Not many in the West are aware of just how frequently Nigeria’s Islamist terrorist group Boko Haram commits mass acts of violence. In the last two months, they not only kidnapped 234 schoolgirls, but, three weeks later, attacked a town on Nigeria’s border with Cameroon and massacred 336 people. Apparently it was short on security because the military was concentrating on the rescue the kidnapped girls.

But it’s not just the West which is either ill-informed or ignores Boko Haram’s crimes (see sidebar of its Wikipedia page for a timeline since 2010), it’s Nigeria, too. In February, at GQ, Alex Preston wrote that, because they attack the government, attacks are un- or under-reported.

The Nigerian-American author Teju Cole wrote to me from Nigeria before I arrived, telling of yet another atrocity that had been swept under the carpet by the authorities. “Last week, we had news of 30 or more students in a boarding school in Yobe shot to death or burned alive by Boko Haram. In any other country, the massacre of several ten-to-12-year-olds would have been cause for serious alarm …. But this story was not even carried by the national television service … and it’s already vanished from the papers.”

Meanwhile, on May 8, in the New York Times, Adam Nossiter and David Kirkpatrick wrote that the abduction of the schoolgirls is not only offensive to the vast majority of the Muslim world, but those on its fringes. Boko Haram, they write

… was rejected long ago by mainstream Muslim scholars and Islamist parties around the world for its seemingly senseless cruelty and capricious violence against civilians. But … its stunning abduction appeared too much even for fellow militants normally eager to condone terrorist acts against the West and its allies.

Bronwyn Bruton, an Africa scholar at the Atlantic Council in Washington, told the Times reporters: “The violence most of the African rebel groups practice makes Al Qaeda look like a bunch of schoolgirls.” Nossiter and Kirkpatrick again: “Boko Haram is in many ways an awkward ally. … Its violence is broader and more casual than Al Qaeda or other jihadist groups.” In fact, “its reputation for the mass murder of innocent civilians is strikingly inconsistent with a current push by Al Qaeda’s leaders to avoid such deaths for fear of alienating potential supporters. That was the subject of the dispute that led to Al Qaeda’s recent break with its former affiliate, the Islamic State of Iraq and Syria.”

How times have changed. Remember, it was Al Qaeda who  gave the title “Emir of Al Qaeda in the Country of Two Rivers” to one of the most violent men of the 21st century, Abu Musab al-Zarqawi, who dispatched suicide bombers and car bombs on everything from hotels to Shia shrines. He’s also thought to have personally beheaded Nicholas Berg.

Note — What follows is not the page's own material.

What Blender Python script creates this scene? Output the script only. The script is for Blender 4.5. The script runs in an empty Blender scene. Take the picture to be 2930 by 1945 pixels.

Of course, with regards to Nigeria, as, at Scholars & Rogues, Gavin Chait writes, “Everything in Nigeria comes down to the violence and corruption of the state.” He quotes a 2005 Human Rights Watch report: “Underlying the conflict are several key issues that fuel the violence, including: the manipulation of frustrated youth by political leaders, traditional elites, and organized crime syndicates involved in oil theft; … crushing poverty and youth unemployment.”

Still, how does Boko Haram justify the depths of depravity to which it descends? Pretty much the same as other Islamist militants. Nossiter and Kirkpatrick:

[Abubakar] Shekau, the leader who claimed to be in communication with God, said that the sole purpose of its violence was to demonstrate the incapacity of the Nigerian state.

More likely they indulge in violence for its own sake. That is, it fulfills a psychic need or they just get off on it, or both. Preston’s GQ piece begins

Two days before I landed in Maiduguri [in northeastern Nigeria], security forces made a gruesome discovery in one of the city’s suburbs. After a tip-off, soldiers carried out a dawn raid on… a secret stronghold of Boko Haram. … Abdulkareem Haruna, a local journalist, arrived on the scene shortly after the shooting finished. He helped search the warren of underground tunnels the terrorists had dug beneath their base. “We found bodies with their hands tied together, their throats cut,” he told me. “Piles of bones; decomposing flesh. On the shelves of the huts, there were jars and containers full of blood that made us think that Boko Haram had cannibalised the bodies. Down towards the river, we came upon shallow graves. It had been raining and as the water flowed over the mud, skulls were exposed.”

One can be forgiven for jumping to the conclusion that Boko Haram has crossed the border from terrorists to Satanic cult.

Postscript: Re the evaporation, Preston wrote that Boko Haram founder Mohammed Yusuf “was disowned by the Muslim establishment for his ― literal ― flat-earth philosophy. He rejected belief in evolution, evaporation and the notion of a spherical globe.”